O Palácio do Planalto dá sinais de que ensaia uma espécie de tango argentino, ou seja, uma guinada populista para atender às reivindicações dos movimentos sociais comandados pelos petistas. O mea-culpa do começo da semana foi substituído pela radicalização do discurso contra a oposição.



No Ceará, Dilma voltou a fantasiar a realidade e difundir uma visão maniqueísta sobre o país. Disse que há uma “minoria” de “pescadores de águas turvas” que apostam no “quanto pior, melhor”. E voltou a prometer o que é incapaz de cumprir: “Mas nós vamos ter clareza de afirmar não só que o Brasil é um país forte, mas também que vai crescer e vai superar as dificuldades que tem, que são momentâneas”, acrescentou.



O bumerangue



No mesmo dia, o IBGE divulgou que o Produto Interno Bruto (PIB) recuou 1,9% no segundo trimestre de 2015, em relação aos três meses anteriores, e o país entrou na chamada “recessão técnica”, que ocorre quando a economia registra dois trimestres seguidos de queda. De janeiro a março deste ano, o PIB teve baixa de 0,7% (dado revisado).



Em relação ao segundo trimestre de 2014, a baixa foi ainda mais profunda, de 2,6%, a maior desde o primeiro trimestre de 2009, quando o recuo também foi de 2,6%. Em valores correntes, o PIB no segundo trimestre do ano alcançou R$ 1,43 trilhão. Na análise dos setores, todos registraram queda, puxada pela indústria, que teve retração de 4,3%, pela agropecuária, de 2,7%, e pelos serviços, de 0,7%.
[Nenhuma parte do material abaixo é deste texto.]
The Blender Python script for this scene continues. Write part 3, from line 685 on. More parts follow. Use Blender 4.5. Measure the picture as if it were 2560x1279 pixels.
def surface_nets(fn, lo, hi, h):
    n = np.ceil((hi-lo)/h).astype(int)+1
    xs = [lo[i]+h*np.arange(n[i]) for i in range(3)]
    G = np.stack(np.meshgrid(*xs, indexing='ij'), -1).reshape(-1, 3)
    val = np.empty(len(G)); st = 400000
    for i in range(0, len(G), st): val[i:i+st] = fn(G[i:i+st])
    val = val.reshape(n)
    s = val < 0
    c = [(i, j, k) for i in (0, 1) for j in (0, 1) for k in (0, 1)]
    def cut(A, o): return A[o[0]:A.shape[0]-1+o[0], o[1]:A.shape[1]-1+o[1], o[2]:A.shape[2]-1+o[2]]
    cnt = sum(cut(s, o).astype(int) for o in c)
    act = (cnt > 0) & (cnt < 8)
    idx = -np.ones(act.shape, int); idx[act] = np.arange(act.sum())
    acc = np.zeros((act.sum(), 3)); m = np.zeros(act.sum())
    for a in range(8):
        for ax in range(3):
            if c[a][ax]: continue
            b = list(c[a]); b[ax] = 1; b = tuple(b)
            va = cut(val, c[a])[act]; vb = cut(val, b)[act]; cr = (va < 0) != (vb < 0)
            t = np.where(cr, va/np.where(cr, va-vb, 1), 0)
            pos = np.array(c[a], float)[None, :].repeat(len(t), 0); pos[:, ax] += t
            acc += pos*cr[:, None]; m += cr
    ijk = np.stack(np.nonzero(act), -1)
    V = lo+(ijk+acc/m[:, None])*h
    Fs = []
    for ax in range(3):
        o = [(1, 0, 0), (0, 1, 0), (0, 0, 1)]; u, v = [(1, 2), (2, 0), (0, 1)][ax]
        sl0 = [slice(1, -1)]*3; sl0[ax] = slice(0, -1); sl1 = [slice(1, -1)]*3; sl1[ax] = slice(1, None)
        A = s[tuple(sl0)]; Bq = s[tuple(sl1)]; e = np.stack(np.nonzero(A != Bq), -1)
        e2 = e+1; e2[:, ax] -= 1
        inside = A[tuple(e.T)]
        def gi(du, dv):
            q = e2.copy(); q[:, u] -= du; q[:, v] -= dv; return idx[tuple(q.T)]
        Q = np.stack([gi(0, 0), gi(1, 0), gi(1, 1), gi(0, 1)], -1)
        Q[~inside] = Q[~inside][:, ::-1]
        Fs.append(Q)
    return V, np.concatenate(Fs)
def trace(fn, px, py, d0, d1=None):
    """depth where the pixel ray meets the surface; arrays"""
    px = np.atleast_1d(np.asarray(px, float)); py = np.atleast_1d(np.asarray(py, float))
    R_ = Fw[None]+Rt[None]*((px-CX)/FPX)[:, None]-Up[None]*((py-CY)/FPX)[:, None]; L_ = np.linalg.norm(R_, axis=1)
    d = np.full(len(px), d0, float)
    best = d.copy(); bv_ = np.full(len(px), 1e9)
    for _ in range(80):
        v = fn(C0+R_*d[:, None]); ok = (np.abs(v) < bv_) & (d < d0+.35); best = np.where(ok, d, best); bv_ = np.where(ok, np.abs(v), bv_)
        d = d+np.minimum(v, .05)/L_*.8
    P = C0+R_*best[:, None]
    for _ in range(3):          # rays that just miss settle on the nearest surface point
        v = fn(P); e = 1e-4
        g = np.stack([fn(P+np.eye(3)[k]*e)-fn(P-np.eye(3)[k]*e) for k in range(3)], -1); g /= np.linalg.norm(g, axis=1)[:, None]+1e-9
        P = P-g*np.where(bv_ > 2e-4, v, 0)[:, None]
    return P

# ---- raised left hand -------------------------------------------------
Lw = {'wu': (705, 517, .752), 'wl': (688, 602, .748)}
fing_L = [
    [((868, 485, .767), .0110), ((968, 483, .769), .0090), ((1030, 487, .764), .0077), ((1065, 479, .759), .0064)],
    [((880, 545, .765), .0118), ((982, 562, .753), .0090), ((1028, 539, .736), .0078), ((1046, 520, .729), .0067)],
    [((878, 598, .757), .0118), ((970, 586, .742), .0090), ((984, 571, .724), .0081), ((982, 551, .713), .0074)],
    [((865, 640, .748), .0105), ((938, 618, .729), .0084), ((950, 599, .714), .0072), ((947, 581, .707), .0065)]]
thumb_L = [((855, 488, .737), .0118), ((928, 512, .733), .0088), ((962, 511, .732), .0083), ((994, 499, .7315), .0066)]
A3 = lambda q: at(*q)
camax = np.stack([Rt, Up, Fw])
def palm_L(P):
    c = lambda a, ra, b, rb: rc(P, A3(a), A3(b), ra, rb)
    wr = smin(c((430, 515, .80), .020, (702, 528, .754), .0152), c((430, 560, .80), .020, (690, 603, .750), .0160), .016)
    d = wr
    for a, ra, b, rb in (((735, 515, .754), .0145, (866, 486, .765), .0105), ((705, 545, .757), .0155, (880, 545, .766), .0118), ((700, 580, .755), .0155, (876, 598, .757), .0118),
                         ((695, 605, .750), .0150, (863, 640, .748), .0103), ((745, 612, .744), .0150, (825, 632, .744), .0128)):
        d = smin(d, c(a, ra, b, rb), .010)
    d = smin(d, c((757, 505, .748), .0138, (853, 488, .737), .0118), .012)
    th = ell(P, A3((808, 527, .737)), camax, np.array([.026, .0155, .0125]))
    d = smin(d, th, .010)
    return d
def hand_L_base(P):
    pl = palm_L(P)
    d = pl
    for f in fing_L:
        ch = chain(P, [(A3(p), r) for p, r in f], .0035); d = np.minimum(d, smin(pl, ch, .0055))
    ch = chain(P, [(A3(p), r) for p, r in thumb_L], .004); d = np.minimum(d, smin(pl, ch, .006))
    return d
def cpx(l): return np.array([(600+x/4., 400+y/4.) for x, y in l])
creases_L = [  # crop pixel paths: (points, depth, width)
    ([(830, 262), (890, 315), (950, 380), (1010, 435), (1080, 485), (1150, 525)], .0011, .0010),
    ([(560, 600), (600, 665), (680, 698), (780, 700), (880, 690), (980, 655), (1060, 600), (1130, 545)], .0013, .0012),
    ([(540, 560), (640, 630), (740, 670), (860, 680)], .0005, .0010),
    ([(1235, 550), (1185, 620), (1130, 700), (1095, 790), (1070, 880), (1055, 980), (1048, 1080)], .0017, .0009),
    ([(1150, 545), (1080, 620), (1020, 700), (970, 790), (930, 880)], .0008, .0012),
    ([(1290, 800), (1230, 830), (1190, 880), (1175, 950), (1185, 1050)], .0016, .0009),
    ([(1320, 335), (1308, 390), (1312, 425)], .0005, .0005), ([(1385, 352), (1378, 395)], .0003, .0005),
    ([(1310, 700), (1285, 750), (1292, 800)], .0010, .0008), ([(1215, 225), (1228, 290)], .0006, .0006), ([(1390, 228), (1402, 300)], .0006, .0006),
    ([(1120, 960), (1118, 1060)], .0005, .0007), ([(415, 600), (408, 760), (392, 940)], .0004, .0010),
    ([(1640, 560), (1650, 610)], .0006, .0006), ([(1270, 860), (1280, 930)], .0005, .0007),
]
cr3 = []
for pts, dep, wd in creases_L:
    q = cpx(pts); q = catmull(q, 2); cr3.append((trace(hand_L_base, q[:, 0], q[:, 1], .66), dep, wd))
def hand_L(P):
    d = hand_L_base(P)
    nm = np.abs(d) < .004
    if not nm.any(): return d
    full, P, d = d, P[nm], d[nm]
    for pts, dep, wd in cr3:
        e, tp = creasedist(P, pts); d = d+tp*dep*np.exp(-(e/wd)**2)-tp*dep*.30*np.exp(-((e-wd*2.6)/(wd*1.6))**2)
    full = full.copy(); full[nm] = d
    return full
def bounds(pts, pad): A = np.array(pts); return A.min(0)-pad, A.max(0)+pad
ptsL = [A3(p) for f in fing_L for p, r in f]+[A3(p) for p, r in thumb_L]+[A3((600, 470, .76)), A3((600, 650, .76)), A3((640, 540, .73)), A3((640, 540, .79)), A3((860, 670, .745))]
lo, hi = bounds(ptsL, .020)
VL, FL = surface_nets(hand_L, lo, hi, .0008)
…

O dólar fechou a semana em R$ 3,58, o que terá impacto na inflação, e o Banco Central divulgou que as contas de todo o setor público, incluindo o governo, estados, municípios e empresas estatais, registraram nova deterioração em julho. Houve deficit primário (receitas menos despesas, sem contar os juros) de R$ 10,01 bilhões. Ou seja, o governo gasta muito mais do que arrecada. O ajuste fiscal está indo para o ralo.



Quando a CPMF deixou de ser cobrada, em 2008, o governo aumentou a Contribuição sobre o Lucro Líquido (CSLL) dos bancos de 8% para 15%; agora, Congresso aprovou nova subida, para 20%, como forma de compensar essa perda. O IOF também subiu imediatamente após a CPMF ser extinta em janeiro em 2008 e hoje arrecada cerca de 30 bilhões de reais por ano. Ou seja, não houve perda de arrecadação por causa do fim da CPMF.



O que fez a economia desandar foi a chamada “nova matriz econômica”, uma sucessão de decisões equivocadas da presidente Dilma para manter o país no reino da fantasia e se reeleger. Agora, a inclusão da nova CPMF no Orçamento de 2016 é mais um imbróglio político, numa hora em que o Palácio do Planalto perdeu seu principal articulador político e corre o risco de perder o ministro da Fazenda, Joaquim Levy, que se opôs à iniciativa.



Setores empresariais que se posicionaram contra o impeachment da presidente da República estão contra o novo imposto, os líderes do PMDB e da oposição também. Dilma pretende lançar governadores e prefeitos contra o Congresso, para aprovar a volta da CPMF, mas se esquece de que a mobilização dos demais entes federados pode se voltar contra o Palácio do Planalto, como um bumerangue.